「旅たち」
大学進学で家を出る。
社会人になって家を出る。
結婚して家を出る。
家を出る理由はそれぞれだが、
大体は子供が家を出るパターンが多いのでなかろうか。
2006年4月16日、愛車のトヨタプレミオに乗り込み、22歳の息子、29歳の娘に見送られ横浜の我が家を後にする。
55歳で再婚し相手が住む北海道への旅たちだ。
仙台で太平洋フェリー「きそ」に乗船。
20時出航。
北海道苫小牧まで、14時間45分の大海原の航海が始まる。
洋室ツイン。トイレ、シャワー、テレビ、冷蔵庫などなどホテルとなんら変わることはなく快適な船旅のはずだったが、微熱あり体調不良。

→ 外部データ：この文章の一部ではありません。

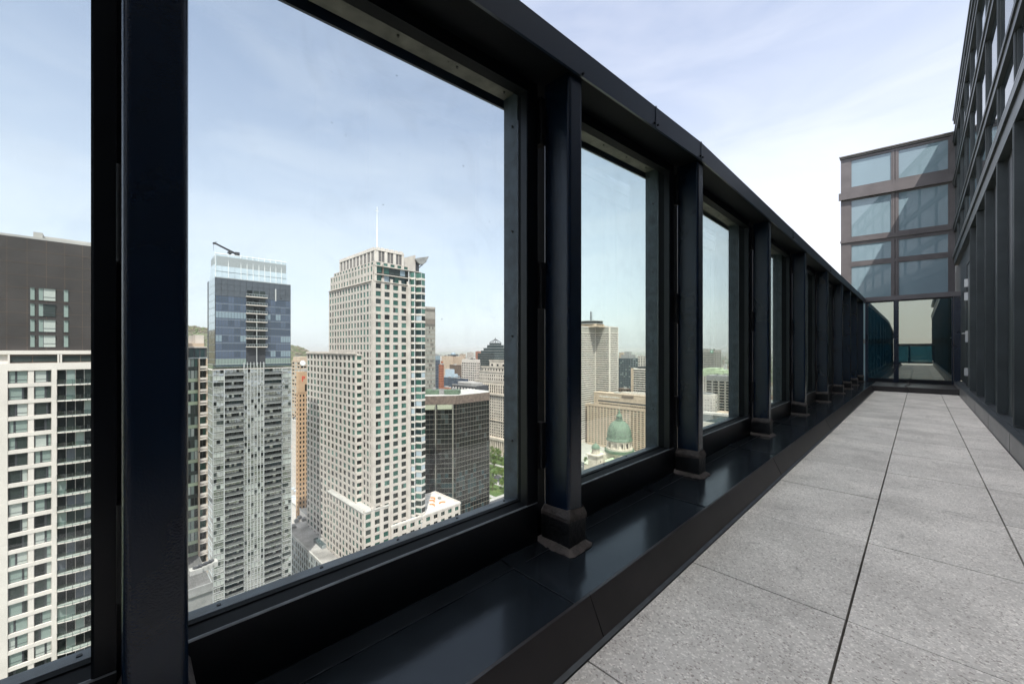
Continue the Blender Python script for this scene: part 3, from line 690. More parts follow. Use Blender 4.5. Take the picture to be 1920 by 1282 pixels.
        for k in range(0, nn + 1, 2): m3.box(poly[k].x - 0.05, poly[k].x + 0.03, poly[k].y - .03, poly[k].y + .03, zb - 0.02 - .08, zb + 1.24)
        m3.build('rail_post', M['darkmetal'], o)
    b.done(100)
M['railgl'] = thin_glass('balcony_glass', (0.72, 0.78, 0.78), 1.0, specks=False)
tower_left()
# ---- green glass apartment block behind the near post
b = Bld('green_glass_apartments', 'green glass apartment block with stacked cream balconies, just right of the nearest post', 330, 100, W=24, ur=388)
top = b.h(652, b.depth((0, b.D))); E = b.E
b.box(-24, 0, 0, b.D, 0, top, 'darkmetal'); b.box(-24, 0.25, 0, b.D, top, top + 0.35, 'cream'); b.box(-23, -0.6, 0.6, b.D - .5, top + .35, top + 1.2, 'tan')
b.box(-14, -2.5, b.aE(366, -2.5), b.D - .3, top + 1.2, b.h(628, b.depth((-2.5, b.D))), 'cream')
z1 = top - 2.8; am = b.aE(371); n = 31; p = 3.0
b.fbox(E, 0, b.D, z1, z1 + .3, 0, .5, 'frameg')
for k in range(5): b.win(E, .3 + k * (b.D - .5) / 5, (k + 1) * (b.D - .5) / 5, z1 + .35, top - .3, 'g_teal')
for r in range(n):
    z = z1 - (r + 1) * p
    c = 6; cw = am / c
    for k in range(c): b.win(E, k * cw + .08, (k + 1) * cw - .08, z + .9, z + p - .1, random.choice(['g_green', 'g_pale', 'g_pale', 'g_mid', 'g_dark', 'g_blind']))
    b.fbox(E, 0, am, z, z + .85, 0, .12, random.choice(['copperl', 'g_mid', 'copperl']))
    for k in range(2): b.win(E, am + .3 + k * (b.D - am - .4) / 2, am + .2 + (k + 1) * (b.D - am - .4) / 2, z + .3, z + p - .2, random.choice(['g_dark', 'g_dark', 'g_mid', 'g_green']))
    m_ = MB(); b.fbox(E, am + .3, b.D - .1, z - .1, z + .12, 0.1, 1.4, 'cream', m_, 0); b.fbox(E, am + .3, b.D - .1, z + .5, z + 1.1, 1.33, 1.4, 'cream', m_, 0); b.part(m_, 'balcony', M['cream'])
for a in (am, b.D - .25): b.fbox(E, a, a + .28, z1 - n * p, z1, 0, 1.0, 'tan')
b.done(100)
# podium roof below it
b = Bld('podium_building', 'low podium with grey roof and rooftop units at the foot of the green glass apartments', 372, 88, W=55, ur=399)
zr = b.h(1096, b.depth((0, b.D))); b.box(-55, 0, -4, b.D, 0, zr, 'mech'); b.box(-55, 0, -4.4, -4, zr - 1, zr + .8, 'mech'); b.box(0, .4, -4.4, b.D, zr - 1, zr + .8, 'mech'); b.box(-55, -.1, -3.9, b.D - .1, zr + .001, zr + .1, 'asph2')
b.done()
for k in range(4):
    q = Bld('rooftop_unit', ['boxy grey air handling unit nearest the post on the podium roof', 'second grey air handler on the podium roof', 'third grey air handler on the podium roof', 'grey air handler on the podium roof farthest from the post'][k], 356 + 10 * k, 93 + k, W=2, D=2, cat='rooftop unit', group='air handlers on the podium roof', z0=ZG + zr)
    q.box(-2, 0, 0, 2.4, 0, 1.2, 'roofl'); q.wb.cyl((-1, 1.2, 1.2), .6, .3, 'z', 12, q.mi('darkmetal')); q.done()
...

ラウンジショーもシアターも何も観ることが出来なかったが、ジャグシー付きの展望大浴場には感動。
広大な星空を眺めながらお湯に浸かる。
これほどの感動は久しく感じたことはない。
体調不良とはいえ、大きな窓から広大な海を一望しながらの生ビールは格別。
船酔いもなく船上での朝を迎える。
20時出航だったので、暗闇から夜明けの大海原は言葉をのむほどの静寂さに溢れていた。
とうとう北海道に上陸。
ここから新たな人生が始まる。
そして16年が経った。
北海道での16年は、それはそれはよく揺れ動いた月日の連続。
それでも横浜に戻りたいと思う事は一度もなかった。
北海道が性に合っていたようだ。
息子も横浜から移り住むようになった。
北海道が人生の終焉になりそうだ。